Matahari pertama 2012 |
Besoknya pagi-pagi
sekali Om Erwin dan Mak Atik mengantar kami sampai ke Zürich Airport dengan
mobil. Penerbangan kami pukul 8 pagi, masih gelap karena masih musim dingin,
matahari terbit sekitar pukul setengah 9. Kami berpamitan pada Mak Atik dan Om
Erwin, kucium tangan keduanya. Aku bersyukur diberi kesempatan oleh Allah untuk
bertemu saudara sepupu ibuku ini, beliau orang yang bersahaja, ramah dan baik
hati, begitu pun dengan suaminya. Dilahirkan jauh di Pulau Belitong sana, sama
sepertiku, rupanya jalan hidup telah mengantarkan Mak Atik jauh ke negeri orang,
ke negeri indah di "belantara" Eropa ini.
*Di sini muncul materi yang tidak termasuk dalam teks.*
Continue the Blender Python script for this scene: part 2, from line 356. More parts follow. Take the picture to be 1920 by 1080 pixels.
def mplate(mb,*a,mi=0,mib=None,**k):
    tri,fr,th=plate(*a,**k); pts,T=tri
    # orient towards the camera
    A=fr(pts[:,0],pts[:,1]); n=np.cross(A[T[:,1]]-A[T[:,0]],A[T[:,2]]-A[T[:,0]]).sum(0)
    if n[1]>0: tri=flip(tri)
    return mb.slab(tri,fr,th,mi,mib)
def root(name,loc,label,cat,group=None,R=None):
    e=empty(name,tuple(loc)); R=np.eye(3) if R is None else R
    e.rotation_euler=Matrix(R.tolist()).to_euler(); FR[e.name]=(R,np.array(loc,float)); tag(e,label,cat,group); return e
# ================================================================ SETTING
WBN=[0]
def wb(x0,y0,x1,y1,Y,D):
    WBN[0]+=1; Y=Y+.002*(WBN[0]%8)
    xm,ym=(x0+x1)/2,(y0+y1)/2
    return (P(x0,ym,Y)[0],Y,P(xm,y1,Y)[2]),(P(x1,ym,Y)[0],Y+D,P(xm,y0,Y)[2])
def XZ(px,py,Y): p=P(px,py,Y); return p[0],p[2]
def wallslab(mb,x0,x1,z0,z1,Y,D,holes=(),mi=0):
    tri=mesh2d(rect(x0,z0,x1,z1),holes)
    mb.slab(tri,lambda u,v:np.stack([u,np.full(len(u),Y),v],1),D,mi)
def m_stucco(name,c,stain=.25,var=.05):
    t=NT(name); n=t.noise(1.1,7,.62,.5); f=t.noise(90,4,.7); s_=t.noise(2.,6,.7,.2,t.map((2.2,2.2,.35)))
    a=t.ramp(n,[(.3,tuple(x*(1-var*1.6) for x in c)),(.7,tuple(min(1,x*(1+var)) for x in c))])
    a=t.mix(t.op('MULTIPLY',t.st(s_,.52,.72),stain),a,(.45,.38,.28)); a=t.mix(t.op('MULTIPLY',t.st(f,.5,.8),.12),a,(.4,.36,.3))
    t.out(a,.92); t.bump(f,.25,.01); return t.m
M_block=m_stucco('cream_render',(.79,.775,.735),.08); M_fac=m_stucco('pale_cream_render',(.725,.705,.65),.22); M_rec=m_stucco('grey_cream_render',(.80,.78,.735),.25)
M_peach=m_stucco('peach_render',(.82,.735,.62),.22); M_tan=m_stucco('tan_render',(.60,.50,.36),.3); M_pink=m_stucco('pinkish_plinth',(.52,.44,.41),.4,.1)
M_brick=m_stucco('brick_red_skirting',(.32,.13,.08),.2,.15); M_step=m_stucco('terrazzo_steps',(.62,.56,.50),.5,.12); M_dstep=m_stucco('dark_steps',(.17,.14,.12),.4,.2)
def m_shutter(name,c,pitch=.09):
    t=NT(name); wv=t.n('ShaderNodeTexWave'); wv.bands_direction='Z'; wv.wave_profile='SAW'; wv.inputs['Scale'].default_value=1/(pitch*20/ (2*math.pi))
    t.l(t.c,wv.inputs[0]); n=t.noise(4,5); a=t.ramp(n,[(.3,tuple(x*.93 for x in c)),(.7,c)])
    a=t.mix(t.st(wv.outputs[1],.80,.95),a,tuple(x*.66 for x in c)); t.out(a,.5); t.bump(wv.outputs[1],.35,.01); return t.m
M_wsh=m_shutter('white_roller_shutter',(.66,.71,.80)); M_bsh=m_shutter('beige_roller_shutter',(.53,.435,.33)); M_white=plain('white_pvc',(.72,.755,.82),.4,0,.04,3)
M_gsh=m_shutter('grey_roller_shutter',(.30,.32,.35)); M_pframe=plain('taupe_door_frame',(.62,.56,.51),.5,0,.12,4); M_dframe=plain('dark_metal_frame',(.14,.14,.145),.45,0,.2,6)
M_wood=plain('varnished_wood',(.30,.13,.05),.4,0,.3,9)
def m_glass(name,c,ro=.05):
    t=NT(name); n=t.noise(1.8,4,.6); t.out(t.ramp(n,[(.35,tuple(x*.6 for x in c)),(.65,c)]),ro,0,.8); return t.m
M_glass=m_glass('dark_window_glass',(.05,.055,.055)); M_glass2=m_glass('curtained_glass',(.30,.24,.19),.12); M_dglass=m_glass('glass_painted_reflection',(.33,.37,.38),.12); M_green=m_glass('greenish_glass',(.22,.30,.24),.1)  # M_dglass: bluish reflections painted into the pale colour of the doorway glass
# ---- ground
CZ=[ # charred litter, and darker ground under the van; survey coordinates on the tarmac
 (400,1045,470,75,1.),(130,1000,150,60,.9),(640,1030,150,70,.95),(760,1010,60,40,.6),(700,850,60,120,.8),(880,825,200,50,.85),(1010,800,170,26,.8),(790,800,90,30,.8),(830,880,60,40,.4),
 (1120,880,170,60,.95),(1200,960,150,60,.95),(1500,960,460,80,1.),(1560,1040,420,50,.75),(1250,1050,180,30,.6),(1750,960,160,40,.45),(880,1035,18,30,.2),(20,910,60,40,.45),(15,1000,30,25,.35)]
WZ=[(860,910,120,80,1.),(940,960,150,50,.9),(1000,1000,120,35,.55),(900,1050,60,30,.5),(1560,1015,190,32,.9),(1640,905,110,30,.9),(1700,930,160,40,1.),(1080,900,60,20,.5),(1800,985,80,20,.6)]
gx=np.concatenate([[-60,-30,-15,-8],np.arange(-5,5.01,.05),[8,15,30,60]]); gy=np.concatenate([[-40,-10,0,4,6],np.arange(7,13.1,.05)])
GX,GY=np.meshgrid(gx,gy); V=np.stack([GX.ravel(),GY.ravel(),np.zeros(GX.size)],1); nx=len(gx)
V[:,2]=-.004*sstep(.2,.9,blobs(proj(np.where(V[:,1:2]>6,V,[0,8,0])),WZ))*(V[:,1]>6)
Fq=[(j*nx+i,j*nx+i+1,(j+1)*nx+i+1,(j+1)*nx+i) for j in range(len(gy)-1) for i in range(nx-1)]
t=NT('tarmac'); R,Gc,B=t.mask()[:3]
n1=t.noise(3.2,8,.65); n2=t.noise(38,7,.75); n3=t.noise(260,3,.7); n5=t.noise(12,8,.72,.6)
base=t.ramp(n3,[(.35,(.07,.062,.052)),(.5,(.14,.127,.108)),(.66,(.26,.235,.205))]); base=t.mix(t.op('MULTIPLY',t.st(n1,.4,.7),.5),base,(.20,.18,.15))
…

Semoga suatu hari nanti aku
berkesempatan lagi bertemu beliau. Aku pun menjadi rindu pada Paman-paman dan
Bibi-bibiku di tanah air nun jauh di sana. Pesawat meninggalkan Zürich Airport
perlahan-lahan, kuperhatikan kerlip kota Zürich dari ketinggian, cakrawala
mulai bercahaya, membias lembayung biru jingga. Tak lama berselang, matahari
mengintip malu-malu dari tumpukan awan putih nan tebal, cahayanya hangat
menyapu pipiku yang kutempelkan pada kaca jendela. Matahari pertama tahun 2012
yang kusaksikan dari ketinggian itu tak akan pernah aku lupakan, dia mewakili
hangat ikatan persaudaraan kami yang telah lama dipisahkan jarak dan waktu. Aku
terdiam diselimuti haru, juga bias-bias rindu.